With such astonishing dexterity, l’illustre Loria solves by sleight of hand the question which he had declared insoluble ten years previously. Unfortunately, he did not let us into the secret wherefrom the "unproductive capital" obtained the power to squeeze out of the industrialists their extra profit in excess of the average rate of profit, and to retain it in its own pocket, just as the landowner pockets the tenant’s surplus-profit as ground-rent. Indeed, according to him it would be the merchants who would raise a tribute analogous to ground-rent from the industrialists, and would thereby bring about an average rate of profit. Commercial capital is indeed a very essential factor in producing the general rate of profit, as nearly everybody knows. But only a literary adventurer who in his heart sneezes at political economy, can venture the assertion that it has the magic power to absorb all surplus-value in excess of the general rate of profit even before this general rate has taken shape, and to convert it into ground-rent for itself without, moreover, even having need to do with any real estate. No less astonishing is the assertion that commercial capital manages to discover the particular industrialists, whose surplus-value just covers the average rate of profit, and that it considers it a privilege to mitigate the lot of these luckless victims of the Marxian law of value to a certain extent by selling their products gratis for them, without asking as much as a commission for it. What a mountebank one must be to imagine that Marx had need to resort to such miserable tricks!
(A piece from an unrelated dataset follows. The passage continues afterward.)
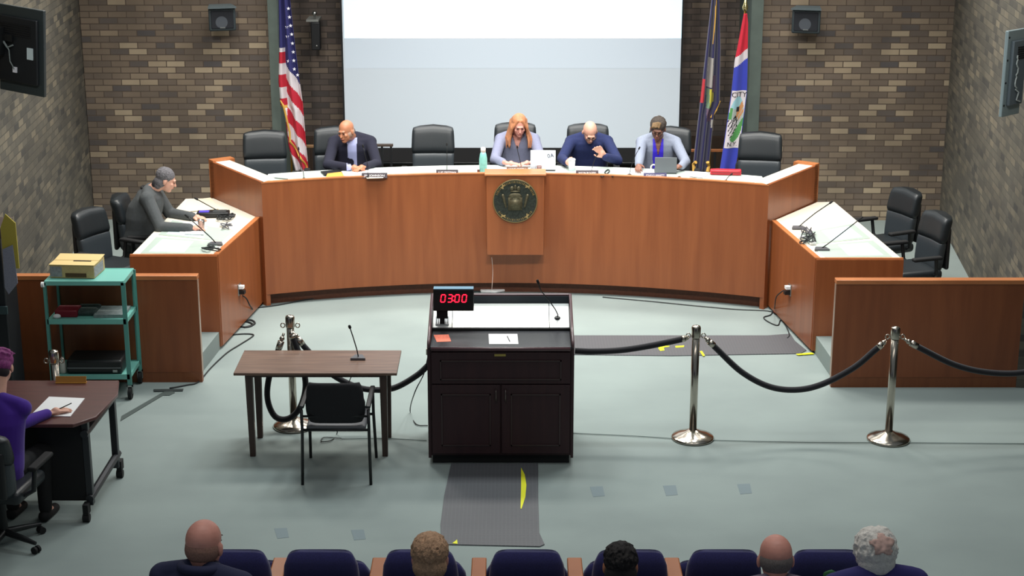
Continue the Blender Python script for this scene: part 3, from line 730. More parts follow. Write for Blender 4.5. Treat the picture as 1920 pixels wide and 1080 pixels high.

But it is not until we compare him with his northern competitors, for instance with Herr Julius Wolf, who was not born yesterday either, that the illustrious Loria shines in his full glory. What a yelping pup Herr Wolf appears even in his big volume on Sozialismus und kapitalistische Gesellschaftsordnung, alongside the Italian! How awkward, I am almost tempted to say modest, he appears beside the rare confidence of the maestro who takes it for granted that Marx, neither more nor less than other people, was as much a sophist, paralogist, humbug and mountebank as Mr. Loria himself — that Marx took in the public with the promise of rounding out his theory in a subsequent volume whenever he was in a difficult position, knowing full well that he neither could nor ever would write it. Boundless nerve coupled with a flair for slipping like an eel through impossible situations, a heroic contempt for pummellings received, hasty plagiarism of other people’s accomplishments, importunate and fanfaronading advertising, spreading his fame by means of a chorus of friends — who can equal him in all this?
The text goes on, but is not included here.